The 294,000-member retirement system for state and local government workers faces an estimated long-term shortfall of $15 billion.

While changes might reduce employees' future benefits, Kulongoski said reforms must not decrease what workers have accrued to this point or penalize employees who are already retired.

"We will not reach into retirees' accounts," Kulongoski said.

He said he could accept a plan that eliminated the so-called "6 percent pickup."

Employees technically contribute 6 percent of their salary toward their retirement plan, but many employers in the late 1970s began agreeing to pay or "pick up" the contribution in lieu of a wage increase.

Ending that requirement for employers such as cities and counties would save them money, but it's not considered likely unions would agree to the change without some kind of wage or benefit boost in return.

"That is part of a collective bargaining agreement, so we'll have to go back to the drawing board," said Mary Botkin of the American Federation of State, County and Municipal Employees.

Such proposed pension changes could make it "challenging for the state to recruit and retain talented workers," she said.

Kulongoski is also proposing a two-year wage freeze for state employees and teachers as part of his plan for dealing with the state's budget shortfall.

Sen.
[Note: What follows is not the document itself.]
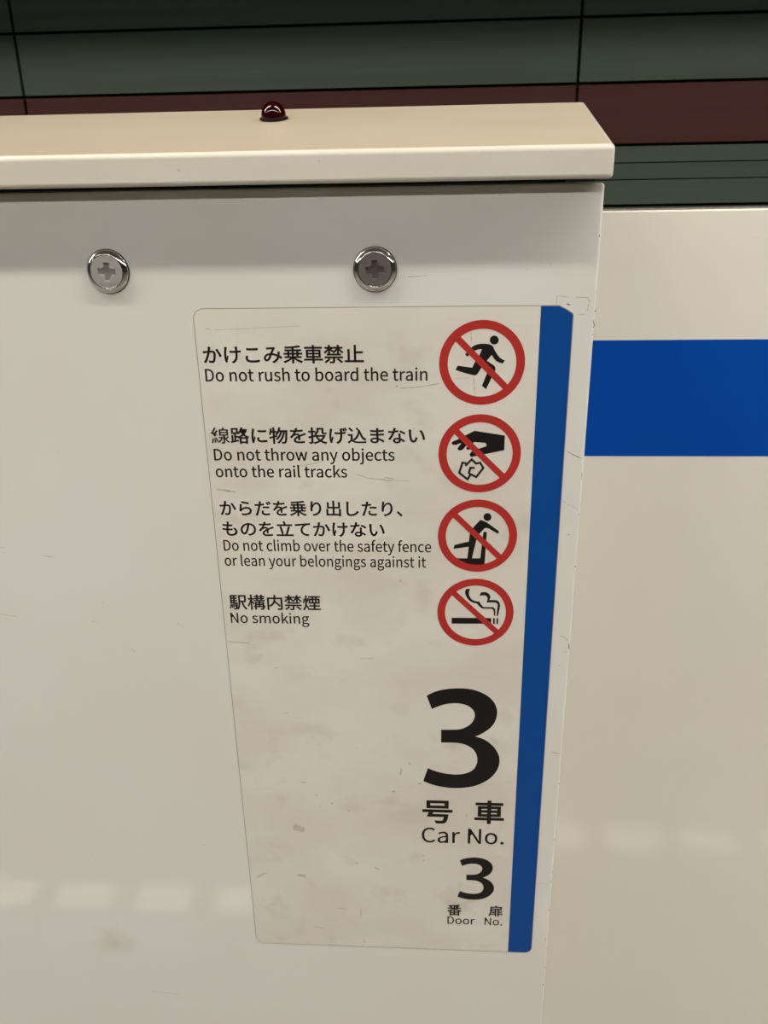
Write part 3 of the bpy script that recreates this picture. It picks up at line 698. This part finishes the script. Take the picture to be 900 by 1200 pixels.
bm = bmesh.new()
add_box(bm, -2.6, 0.2327, 0.0, 0.03, 0.03, 1.2650)
bevel_all(bm, 0.0018, 4)
add_marks(bm, PANEL_MARKS, -0.00004, 1)
part(link('front_panel', finish(bm, 'front_panel'), [PAINT] + MARK))
part(box('housing_body', -2.6, 0.2312, 0.0302, 0.19, 0.0, 1.2630, PAINT, bev=0.001))
part(box('gap_shade', -2.6, 0.2120, 0.004, 0.186, 1.2655, 1.2672, DARK_GAP))  # dark strip in place of the shaded interior seen through the gap
part(box('cap_bracket', 0.2125, 0.2290, 0.006, 0.186, 1.2655, 1.2672, material('bracket_grey', srgb(120, 116, 104), 0.5)))

# cap: folded sheet with a front lip and a top that rises towards the track
OV = 0.014
prof = [(-OV, 1.2672), (-OV, 1.2835), (0.0962, 1.3108), (0.19 + OV, 1.2835), (0.19 + OV, 1.2672)]
bm = bmesh.new()
a = [bm.verts.new((-2.6, y, z)) for y, z in prof]
b = [bm.verts.new((0.2342, y, z)) for y, z in prof]
n = len(prof)
for i in range(n):
    bm.faces.new((a[i], b[i], b[(i + 1) % n], a[(i + 1) % n]))
bm.faces.new(a[::-1])
bm.faces.new(b)
bevel_all(bm, 0.0024, 5)
add = [([(3.5, 75.8), (4.2, 74.9)], 1.0, 1), ([(79.5, 78.5), (80.2, 78.2)], 0.8, 2)]
add_marks(bm, add, -OV - 0.00004, 1)
bm.normal_update()
for f in bm.faces:
    if f.normal.z > 0.9 and f.calc_area() > 0.02:
        f.material_index = 5
part(link('cap', finish(bm, 'cap'), [LIP_PAINT] + MARK + [CAP_PAINT]))


# lock screws
def plus(arm, half, fil):
    """Outline of a cross recess with filleted inner corners."""
    P = []
    for q in range(4):
        c, s = math.cos(q * math.pi / 2), math.sin(q * math.pi / 2)
        loc = [(arm, -half), (arm, half)]
        k = half + fil
        for j in range(7):                  # fillet bulging towards the centre of the quadrant
            t = math.pi * 1.5 - j * math.pi / 12
            loc.append((k + fil * math.cos(t), k + fil * math.sin(t)))
        P += [(x * c - y * s, x * s + y * c) for x, y in loc]
    return P


def lathe(prof, n=72):
    bm = bmesh.new()
    rings = [[bm.verts.new((r * math.cos(2 * math.pi * i / n), -h, r * math.sin(2 * math.pi * i / n))) for i in range(n)] for r, h in prof]
    for r0, r1 in zip(rings, rings[1:]):
        for i in range(n):
            bm.faces.new((r0[i], r0[(i + 1) % n], r1[(i + 1) % n], r1[i]))
    return bm


def screw(x, z, face_mat, label, roll):
    mm = 0.001
    X = Matrix.Translation((x, 0, z))
    bm = lathe([(12.55 * mm, 0), (12.55 * mm, 0.5 * mm), (11.9 * mm, 0.55 * mm)])  # flat black ring drawn as the shadowed gap around the screw head
    me = finish(bm, 'shadow_ring', True)
    me.transform(X)
    w = part(link('lock_screw', me, SHADOW_RING))
    tag(w, label)
    bm = lathe([(12.1 * mm, 0.3 * mm), (12.1 * mm, 1.5 * mm), (11.9 * mm, 1.75 * mm), (9.9 * mm, 3.0 * mm), (9.55 * mm, 3.1 * mm), (9.3 * mm, 3.0 * mm)])
    me = finish(bm, 'rim', True)
    me.transform(X)
    sub(link('rim', me, CHROME), w)
    cr = [tuple(v * mm for v in p) for p in plus(5.2, 1.8, 1.4)]
    rot = Matrix.Rotation(roll, 2)
    cr = [tuple(rot @ Vector(p)) for p in cr]
    me = filled([disc(9.32 * mm, 72), cr], y=-3.02 * mm)
    me.transform(X)
    sub(link('screw_face', me, face_mat), w)
    bm = bmesh.new()
    n = len(cr)
    top = [bm.verts.new((p[0], -3.02 * mm, p[1])) for p in cr]
    bot = [bm.verts.new((p[0] * 0.94, -0.9 * mm, p[1] * 0.94)) for p in cr]
    for i in range(n):
        bm.faces.new((top[i], bot[i], bot[(i + 1) % n], top[(i + 1) % n]))
    bm.faces.new(bot)
    me = finish(bm, 'cross_recess')
    me.transform(X)
    sub(link('cross_recess', me, SOCKET if face_mat is SATIN else POLISH), w)
    # tiny stamped letters along the lower edge of the face
    polys = []
    word = 'TAKIGEN'
    for i, c in enumerate(word):
        adv, P = glyph(c)
        ang = math.radians(-90 + (i - 3) * 10.5) + roll * 0.5
        k = 1.15 / 733
        r = 8.35
        for q in P:
            Q = []
            for px, py in q:
                ux, uy = (px - adv / 2) * k, py * k
                tx, ty = -math.sin(ang), math.cos(ang)
                Q.append(((r * math.cos(ang) + tx * ux - math.cos(ang) * uy) * mm,
                          (r * math.sin(ang) + ty * ux - math.sin(ang) * uy) * mm))
            polys.append(Q)
    me = filled(polys, y=-3.05 * mm)
    me.transform(X)
    sub(link('stamped_letters', me, material('stamped_grey', (0.2, 0.19, 0.18, 1), 0.5, 0.6)), w)


def sub(o, parent):
    o.parent = parent
    o.matrix_parent_inverse = Matrix.Identity(4)
    return o


screw(-0.0474, 1.2219, SATIN, 'satin chrome lock screw with a cross recess', math.radians(-4))
screw(0.1073, 1.2213, POLISH, 'mirror polished chrome lock screw', math.radians(3))

# ------------------------------------------------------------------ lamp on the cap
SL = math.radians(14.2)
lamp_y = 0.0655
lamp_z = 1.2835 + (lamp_y + OV) * math.tan(SL)
lamp = empty('indicator_lamp', (0.0430, lamp_y, lamp_z))
lamp.rotation_euler = (SL, 0, 0)
tag(lamp, 'small dark red dome indicator lamp on top of the cream cap', 'indicator lamp')


def lathe_z(prof, n=48):
    bm = bmesh.new()
    rings = [[bm.verts.new((r * math.cos(2 * math.pi * i / n), r * math.sin(2 * math.pi * i / n), h)) for i in range(n)] for r, h in prof]
    for r0, r1 in zip(rings, rings[1:]):
        for i in range(n):
            bm.faces.new((r0[i], r0[(i + 1) % n], r1[(i + 1) % n], r1[i]))
    return bm


mm = 0.001
bm = lathe_z([(8.7 * mm, 0.0), (8.7 * mm, 0.35 * mm), (8.3 * mm, 0.6 * mm), (6.5 * mm, 0.6 * mm)])
link('gasket', finish(bm, 'gasket', True), LENS_RIM, lamp)
pr = [(7.55 * mm, 0.3 * mm)]
for i in range(1, 16):
    t = i / 16 * math.pi / 2
    pr.append((7.55 * math.cos(t) ** 0.85 * mm, (0.3 + 9.2 * math.sin(t) ** 0.92) * mm))
pr.append((0.02 * mm, 9.5 * mm))
link('lens', finish(lathe_z(pr), 'lens', True), LENS, lamp)

# ------------------------------------------------------------------ sliding door
door = empty('sliding_door', (0.9, 0.11, 0))
tag(door, 'cream sliding platform door with a bright blue band, right of the gate housing', 'platform door')


def dpart(o):
    o.parent = door
    o.matrix_parent_inverse = Matrix.Translation(-door.location)
    return o


dpart(box('door_panel', 0.2345, 1.7, 0.095, 0.125, 0.03, 1.2462, DOOR_PAINT, bev=0.0012))
bm = bmesh.new()
add_box(bm, 0.2360, 1.69, 0.09485, 0.0951, 1.2 - 0.1213, 1.2 - 0.0377)
dpart(link('blue_band', finish(bm, 'blue_band'), BLUE_DOOR))

# ------------------------------------------------------------------ the notice
sign = empty('notice_sign', (0.11, 0.0, 0.6955))
tag(sign, 'tall worn notice sticker with four prohibition signs and a blue edge', 'notice')


def spart(o, parent=None):
    if parent is None:
        o.parent = sign
        o.matrix_parent_inverse = Matrix.Translation(-sign.location)
    else:
        sub(o, parent)
    return o


def corner(cx, cy, r, a0, a1, n=8):
    return [(cx + r * math.cos(math.radians(a0 + (a1 - a0) * i / n)), cy + r * math.sin(math.radians(a0 + (a1 - a0) * i / n))) for i in range(n + 1)]


W, H = 220.0, 504.5


def sheet(g):
    return (corner(6, -6, 6 + g, 180, 90) + [(211.8, g), (215.8, -1.9 + g), (W - .6 + g, -4.2 + g * .5), (W + g, -5.2)]
            + corner(W - 5, -H + 5, 5 + g, 0, -90) + corner(6, -H + 6, 6 + g, -90, -180))


me = filled(metres([sheet(0.45)]), y=-0.00006)
edge = spart(link('dirt_edge', me, SHEET_EDGE))
tag(edge, 'thin brown line of dirt around the sticker')
me = filled(metres([sheet(0.0)]), y=-0.00026, extrude=0.0001)
bm = bmesh.new()
bm.from_mesh(me)
add_marks(bm, SIGN_MARKS, -0.00029, 1)
spart(link('sticker_sheet', finish(bm, 'sticker_sheet'), [SHEET] + MARK))
stripe = ([(201.7, 0), (211.8, 0), (215.8, -1.9), (W - .6, -4.2), (W, -5.2)] + corner(W - 5, -H + 5, 5, 0, -90) + [(201.9, -H)])
st = spart(link('blue_stripe', filled(metres([stripe]), y=-0.00031), BLUE_SIGN))
tag(st, 'dark blue stripe along the right edge of the sticker')


def pictogram(cx, cy, figures, strokes, label):
    """Red ring with its slash; the black figure behind the slash is its sub-part."""
    R0, R1, hw = 25.1, 20.05, 1.95
    c = math.cos(math.radians(45))
    inner_r = R1 + 0.3
    L = [(-c * inner_r - c * hw, c * inner_r - c * hw), (-c * inner_r + c * hw, c * inner_r + c * hw),
         (c * inner_r + c * hw, -c * inner_r + c * hw), (c * inner_r - c * hw, -c * inner_r - c * hw)]
    # ring with the two half-moon openings left by the slash
    a0 = math.degrees(math.asin(hw / R1))
    up = [(R1 * math.cos(math.radians(-45 + a0 + (180 - 2 * a0) * i / 48)), R1 * math.sin(math.radians(-45 + a0 + (180 - 2 * a0) * i / 48))) for i in range(49)]
    dn = [(-x, -y) for x, y in up]
    ring = spart(link('prohibition_ring', filled(metres([disc(R0, 96), up, dn], cx, cy), y=-0.00036), RED))
    tag(ring, label)
    polys = [p for p in figures]
    me = filled(metres(polys, cx, cy), y=-0.00032)
    if strokes:
        bm = bmesh.new()
        bm.from_mesh(me)
        bpy.data.meshes.remove(me)
        for P, w in strokes:
            m2 = filled(metres([ribbon(P, w)], cx, cy), y=-0.00032)
            bm.from_mesh(m2)
            bpy.data.meshes.remove(m2)
        me = bpy.data.meshes.new('figure')
        bm.to_mesh(me)
        bm.free()
    f = spart(link('figure', me, INK), ring)
    return ring


pictogram(169.0, -32.6, [smooth_loop(RUNNER[0], 42, 3), RUNNER[1]], [], 'red slashed ring over a black running figure')
paper = [(PAPER[0], 1.4), (PAPER[1], 1.4)]
pictogram(169.0, -88.6, [HAND[0]], paper, 'red slashed ring over a black hand dropping crumpled paper')
pictogram(169.0, -143.6, [CLIMBER[0], CLIMBER[1]], [], 'red slashed ring over a black figure climbing a fence')
fence_host = [o for o in sign.children if o.name.startswith('prohibition_ring')][-1]
spart(link('fence_symbol', filled(metres([FENCE[0]], 169.0, -143.6), y=-0.00033), INK), fence_host)
pictogram(169.0, -198.8, CIGARETTE + [smooth_loop(s, 42, 3) for s in SMOKE], [], 'red slashed ring over a black smoking cigarette')


def lettering(body, polys, what, parent=None):
    o = spart(link('lettering', filled_glyphs(metres(polys), -0.00033), INK), parent)
    tag(o, '%s %s' % (what, body))
    return o


JP, EN = 'black Japanese lettering', 'black lettering'
lettering('かけこみ乗車禁止', text_polys('かけこみ乗車禁止', 3.4, 99.6, top=-21.3, bottom=-32.3, bold=19), JP)
lettering('Do not rush to board the train', text_polys('Do not rush to board the train', 3.5, 137.1, base=-42.8, cap=7.4, bold=12), EN)
lettering('線路に物を投げ込まない', text_polys('線路に物を投げ込まない', 3.4, 135.8, top=-71.5, bottom=-82.3, bold=19), JP)
lettering('Do not throw any objects', text_polys('Do not throw any objects', 4.0, 117.0, base=-93.0, cap=7.4, bold=12), EN)
lettering('onto the rail tracks', text_polys('onto the rail tracks', 4.0, 87.2, base=-104.1, cap=7.4, bold=12), EN)
lettering('からだを乗り出したり、', text_polys('からだを乗り出したり、', 4.5, 121.6, top=-119.7, bottom=-130.6, bold=19), JP)
lettering('ものを立てかけない', text_polys('ものを立てかけない', 4.9, 110.0, top=-133.9, bottom=-144.8, bold=19), JP)
lettering('Do not climb over the safety fence', text_polys('Do not climb over the safety fence', 4.5, 139.7, base=-155.1, cap=7.5, bold=10), EN)
lettering('or lean your belongings against it', text_polys('or lean your belongings against it', 4.2, 136.4, base=-166.0, cap=7.5, bold=10), EN)
lettering('駅構内禁煙', text_polys('駅構内禁煙', 4.5, 66.2, top=-187.2, bottom=-198.9, bold=16), JP)
lettering('No smoking', text_polys('No smoking', 4.5, 58.0, base=-208.9, cap=7.6, bold=10), EN)
big = smooth_loop(THREE, 42, 4)
lettering('3', [big], 'large black car number')
lettering('号', text_polys('号', 133.9, 156.1, top=-355.4, bottom=-376.8, bold=24), JP)
lettering('車', text_polys('車', 172.2, 193.9, top=-354.3, bottom=-376.0, bold=24), JP)
lettering('Car No.', text_polys('Car No.', 133.4, 194.6, base=-395.0, cap=14.0, bold=5), EN)
x0, x1 = min(p[0] for p in THREE), max(p[0] for p in THREE)
z0, z1 = min(p[1] for p in THREE), max(p[1] for p in THREE)
small = [(161.0 + (x - x0) / (x1 - x0) * 27.8, -450.8 + (z - z0) / (z1 - z0) * 42.3) for x, z in big]
lettering('3', [small], 'small black door number')
lettering('番', text_polys('番', 153.2, 164.5, top=-456.4, bottom=-467.9, bold=18), JP)
lettering('扉', text_polys('扉', 185.2, 196.1, top=-456.1, bottom=-467.5, bold=18), JP)
lettering('Door', text_polys('Door', 153.5, 174.9, base=-476.7, cap=7.8, bold=6), EN)
lettering('No.', text_polys('No.', 182.6, 196.2, base=-476.6, cap=7.7, bold=6), EN)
Tony Corcoran, D-Cottage Grove, chairman of a panel that's likely to handle most PERS legislation, said proposals to freeze pay and health care premiums and then to also cut out employer PERS contributions could mean a $2,000 to $3,000 pay cut for 20,000 state employees.

"What we need is the stock market to recover," said Corcoran, head of the Senate General Government Committee.

Like most stock investments, those held by the PERS fund have dropped sharply the past two years while the pension system was required to pay employees 8 percent annual minimum returns on their accounts.

A bill to forbid the system from paying more than 8 percent returns was approved Thursday by the House PERS Committee and goes to the full House for action.

The PERS board paid as high as 20 percent returns during the stock boom of the 1990s, instead of putting earnings over 8 percent into reserve.

Actuaries estimated capping returns on employee accounts at 8 percent will save government employers about $100 million a year in pension costs.

Changing the mortality tables that date to 1978 also would save the pension system money.

Because people now are living four years longer on average, their guaranteed monthly pension payments have to continue longer than is budgeted for under the obsolete tables.

Kulongoski said he wants the change made as of Jan. 1, 2003.

He said he might accept creation of a new pension plan to give future employees a choice of a fixed benefit amount, based on years worked and salary, or one in which they would that put their contributions into something similar to a 401(k) plan.

The governor said it's up to lawmakers to work out details but that any changes must reduce the system's spiraling costs, eliminate uncertainties and be simple and understandable.

He said the Legislature never meant "to create a system that pays excessive benefits" in which some workers retire with pensions larger than their final salaries.

"This program is a series of unintended consequences," he said. "This is a complicated system that lends itself to gridlock. I will not accept gridlock. It is going to be resolved this (legislative) session."

Kulongoski, a former state attorney general and former state Supreme Court justice, added that a solution could very well end up in court.

"There's nothing I can do to avoid litigation," he said.